Wednesday, February 13, 2013

The 3 Free Ways To Manage Flash On Your Mac

Most Mac users have a love hate relationship with Adobe’s Flash. In fact, some of us just love to hate Flash. You can’t blame Adobe for wanting to push the Flash platform onto the world. That’s how they make money. The problem is this. Flash is a memory hog, a CPU hog, and yesterday’s technology trying to live in a 21st century environment when it doesn’t belong, isn’t welcome, and yet it’s still around.

Here are three simple ways to manage Flash on your Mac to improve battery life, reduce heat, and take a load off the Mac’s CPU. All three methods are free and effective.

First, no Flash. Apple doesn’t even put Flash on the Mac anymore. So, no Flash plugin for Safari. If you need Flash, download Google’s Chrome browser, and use it when necessary. That method limits Flash, which helps to improve batter life, reduce heat, and free up the Mac’s CPU for other apps.

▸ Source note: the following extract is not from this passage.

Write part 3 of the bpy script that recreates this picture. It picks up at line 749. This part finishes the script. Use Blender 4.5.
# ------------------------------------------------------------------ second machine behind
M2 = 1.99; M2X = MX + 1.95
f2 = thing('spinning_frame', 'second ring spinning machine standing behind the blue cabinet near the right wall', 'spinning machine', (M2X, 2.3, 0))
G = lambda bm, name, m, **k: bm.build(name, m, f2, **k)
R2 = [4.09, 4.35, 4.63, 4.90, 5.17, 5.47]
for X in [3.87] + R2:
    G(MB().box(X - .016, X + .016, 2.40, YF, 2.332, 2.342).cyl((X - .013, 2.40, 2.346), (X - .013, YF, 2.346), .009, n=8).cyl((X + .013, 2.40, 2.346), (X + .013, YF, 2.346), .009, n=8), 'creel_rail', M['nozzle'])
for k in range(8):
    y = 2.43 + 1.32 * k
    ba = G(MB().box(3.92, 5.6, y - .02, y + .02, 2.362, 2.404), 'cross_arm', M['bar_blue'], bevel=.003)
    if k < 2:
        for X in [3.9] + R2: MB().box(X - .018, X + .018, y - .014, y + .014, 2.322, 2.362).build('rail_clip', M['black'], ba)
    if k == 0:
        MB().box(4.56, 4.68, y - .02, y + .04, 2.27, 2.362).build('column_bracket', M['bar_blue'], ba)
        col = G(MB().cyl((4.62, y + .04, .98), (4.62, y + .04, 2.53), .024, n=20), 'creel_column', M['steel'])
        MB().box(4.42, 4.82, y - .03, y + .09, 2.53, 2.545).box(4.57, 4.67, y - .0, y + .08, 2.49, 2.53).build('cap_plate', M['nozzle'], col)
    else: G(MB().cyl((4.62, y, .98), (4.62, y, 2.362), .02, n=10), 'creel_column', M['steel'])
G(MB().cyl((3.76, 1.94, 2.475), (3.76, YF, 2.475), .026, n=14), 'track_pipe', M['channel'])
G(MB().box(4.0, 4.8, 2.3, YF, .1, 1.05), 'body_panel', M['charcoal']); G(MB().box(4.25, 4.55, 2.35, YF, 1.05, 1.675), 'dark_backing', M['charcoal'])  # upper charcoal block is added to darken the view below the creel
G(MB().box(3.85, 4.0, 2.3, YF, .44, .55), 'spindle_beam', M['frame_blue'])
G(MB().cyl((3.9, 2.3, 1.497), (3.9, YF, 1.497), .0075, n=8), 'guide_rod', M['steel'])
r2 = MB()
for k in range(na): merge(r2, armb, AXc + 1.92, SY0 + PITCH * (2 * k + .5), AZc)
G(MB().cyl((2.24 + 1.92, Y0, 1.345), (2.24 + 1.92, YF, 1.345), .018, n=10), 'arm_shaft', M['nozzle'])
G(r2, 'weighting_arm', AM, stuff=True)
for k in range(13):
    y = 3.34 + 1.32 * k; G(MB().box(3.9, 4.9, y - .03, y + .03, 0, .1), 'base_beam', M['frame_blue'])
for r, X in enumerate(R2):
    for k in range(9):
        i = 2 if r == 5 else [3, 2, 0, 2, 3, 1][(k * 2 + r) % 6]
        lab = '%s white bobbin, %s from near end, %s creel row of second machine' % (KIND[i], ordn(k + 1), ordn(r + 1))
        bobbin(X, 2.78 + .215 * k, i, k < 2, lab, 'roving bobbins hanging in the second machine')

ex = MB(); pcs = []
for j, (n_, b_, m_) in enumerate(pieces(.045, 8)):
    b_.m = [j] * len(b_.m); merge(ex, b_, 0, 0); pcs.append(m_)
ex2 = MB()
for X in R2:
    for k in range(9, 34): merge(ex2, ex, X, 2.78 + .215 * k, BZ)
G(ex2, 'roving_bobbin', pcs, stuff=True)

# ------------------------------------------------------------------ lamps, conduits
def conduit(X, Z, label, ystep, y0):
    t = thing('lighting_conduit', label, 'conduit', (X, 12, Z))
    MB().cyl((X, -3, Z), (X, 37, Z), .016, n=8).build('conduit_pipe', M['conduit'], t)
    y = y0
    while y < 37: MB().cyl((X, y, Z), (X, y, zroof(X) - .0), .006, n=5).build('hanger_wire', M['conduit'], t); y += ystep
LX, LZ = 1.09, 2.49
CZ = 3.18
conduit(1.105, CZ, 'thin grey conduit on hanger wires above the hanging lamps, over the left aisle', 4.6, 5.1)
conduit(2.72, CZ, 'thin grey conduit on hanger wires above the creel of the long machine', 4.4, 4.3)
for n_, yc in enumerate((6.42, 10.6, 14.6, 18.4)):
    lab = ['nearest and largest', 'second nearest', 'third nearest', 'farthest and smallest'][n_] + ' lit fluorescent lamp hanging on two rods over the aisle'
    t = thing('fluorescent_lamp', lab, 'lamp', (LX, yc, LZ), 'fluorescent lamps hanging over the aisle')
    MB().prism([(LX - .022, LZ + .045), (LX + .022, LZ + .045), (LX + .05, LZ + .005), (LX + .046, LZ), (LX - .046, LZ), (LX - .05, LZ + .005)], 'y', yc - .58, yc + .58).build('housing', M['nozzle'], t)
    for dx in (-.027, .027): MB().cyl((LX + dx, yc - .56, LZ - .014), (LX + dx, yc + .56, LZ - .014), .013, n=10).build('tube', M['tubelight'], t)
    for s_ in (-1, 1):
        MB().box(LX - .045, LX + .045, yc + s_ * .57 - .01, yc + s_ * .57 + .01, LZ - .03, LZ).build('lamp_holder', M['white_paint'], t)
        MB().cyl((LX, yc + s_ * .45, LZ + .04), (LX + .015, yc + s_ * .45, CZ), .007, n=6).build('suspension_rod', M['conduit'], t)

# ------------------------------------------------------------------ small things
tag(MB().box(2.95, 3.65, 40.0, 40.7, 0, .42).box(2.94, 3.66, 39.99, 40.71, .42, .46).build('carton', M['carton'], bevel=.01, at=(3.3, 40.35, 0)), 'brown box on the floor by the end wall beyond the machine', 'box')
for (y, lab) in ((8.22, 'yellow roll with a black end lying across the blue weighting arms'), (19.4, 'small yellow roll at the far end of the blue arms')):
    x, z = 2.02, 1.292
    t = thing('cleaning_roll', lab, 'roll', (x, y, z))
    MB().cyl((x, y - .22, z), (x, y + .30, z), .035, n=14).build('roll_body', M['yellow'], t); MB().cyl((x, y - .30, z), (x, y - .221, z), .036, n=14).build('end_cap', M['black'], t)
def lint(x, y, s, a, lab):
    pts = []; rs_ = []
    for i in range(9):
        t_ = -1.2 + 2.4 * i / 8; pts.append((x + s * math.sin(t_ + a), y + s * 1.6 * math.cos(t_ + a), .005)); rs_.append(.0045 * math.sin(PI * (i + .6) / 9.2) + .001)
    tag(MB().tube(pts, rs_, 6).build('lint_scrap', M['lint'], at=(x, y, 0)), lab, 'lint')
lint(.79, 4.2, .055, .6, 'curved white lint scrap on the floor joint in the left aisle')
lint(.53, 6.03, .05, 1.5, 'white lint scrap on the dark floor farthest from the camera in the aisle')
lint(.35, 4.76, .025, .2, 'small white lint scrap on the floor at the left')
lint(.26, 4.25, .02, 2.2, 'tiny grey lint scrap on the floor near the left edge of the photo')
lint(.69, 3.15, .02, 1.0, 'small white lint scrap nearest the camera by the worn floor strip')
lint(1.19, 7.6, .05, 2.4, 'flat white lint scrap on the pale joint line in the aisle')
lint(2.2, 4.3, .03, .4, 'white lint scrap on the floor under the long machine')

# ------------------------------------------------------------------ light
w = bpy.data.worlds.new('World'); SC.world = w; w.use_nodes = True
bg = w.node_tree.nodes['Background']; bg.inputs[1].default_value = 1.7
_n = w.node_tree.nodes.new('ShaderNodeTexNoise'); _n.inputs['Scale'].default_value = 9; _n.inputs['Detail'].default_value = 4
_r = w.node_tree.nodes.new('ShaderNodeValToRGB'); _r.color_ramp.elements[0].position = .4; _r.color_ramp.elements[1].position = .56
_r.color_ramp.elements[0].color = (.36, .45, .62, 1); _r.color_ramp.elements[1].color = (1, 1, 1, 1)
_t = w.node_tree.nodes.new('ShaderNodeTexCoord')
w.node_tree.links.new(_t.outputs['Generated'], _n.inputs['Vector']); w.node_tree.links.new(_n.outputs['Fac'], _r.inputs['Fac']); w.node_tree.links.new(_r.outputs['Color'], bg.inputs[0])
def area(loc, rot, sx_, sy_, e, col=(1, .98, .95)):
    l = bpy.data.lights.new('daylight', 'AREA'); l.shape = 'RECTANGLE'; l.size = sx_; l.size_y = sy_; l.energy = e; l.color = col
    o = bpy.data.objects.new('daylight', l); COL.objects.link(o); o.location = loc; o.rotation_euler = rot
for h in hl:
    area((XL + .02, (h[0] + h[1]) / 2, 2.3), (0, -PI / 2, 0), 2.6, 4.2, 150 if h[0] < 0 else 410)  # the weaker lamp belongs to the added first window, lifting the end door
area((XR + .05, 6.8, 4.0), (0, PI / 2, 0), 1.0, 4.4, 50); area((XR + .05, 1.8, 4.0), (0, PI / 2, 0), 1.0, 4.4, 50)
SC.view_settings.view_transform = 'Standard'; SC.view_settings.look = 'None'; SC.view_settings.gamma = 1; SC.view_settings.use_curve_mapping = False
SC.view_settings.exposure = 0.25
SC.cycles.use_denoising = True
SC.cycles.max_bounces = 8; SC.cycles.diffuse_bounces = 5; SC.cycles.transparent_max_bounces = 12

Second, Flash tools. If you must use Flash on Safari, try ClickToFlash or ClickToPlugin. Both are free extensions for Safari and give you more options to manage Flash; manually or automatically.

With ClickToFlash you get controls to replace every instance of Flash on a web page with a placeholder. That way, Flash doesn’t even run (usually on videos or animated advertisements). But, if you want to view the Flash, simply click on the placeholder and Flash takes over. But that’s all ClickToFlash does.

ClickToPlugin has more options but uses the placeholder method from ClickToFlash. It can replace the Flash plugin with Safari’s native HTML 5 media player (and many advertisers will stream HTML video if Flash is not present in the browser).

ClickToPlugin

Each placeholder will display the type of media being blocked; Flash, Silverlight, Java, QuickTime, Shockwave.

Of the three solutions, my preference is no Flash on one of my Macs (using Chrome when needed), and ClickToPlugin on another Mac (which allows for Safari’s media player to dominate, as needed).

The absence of Flash in a browser usually means your Mac uses less battery power, stays cooler (no need for the fan to come on), and the CPU doesn’t get hogged and leaves more power for other apps.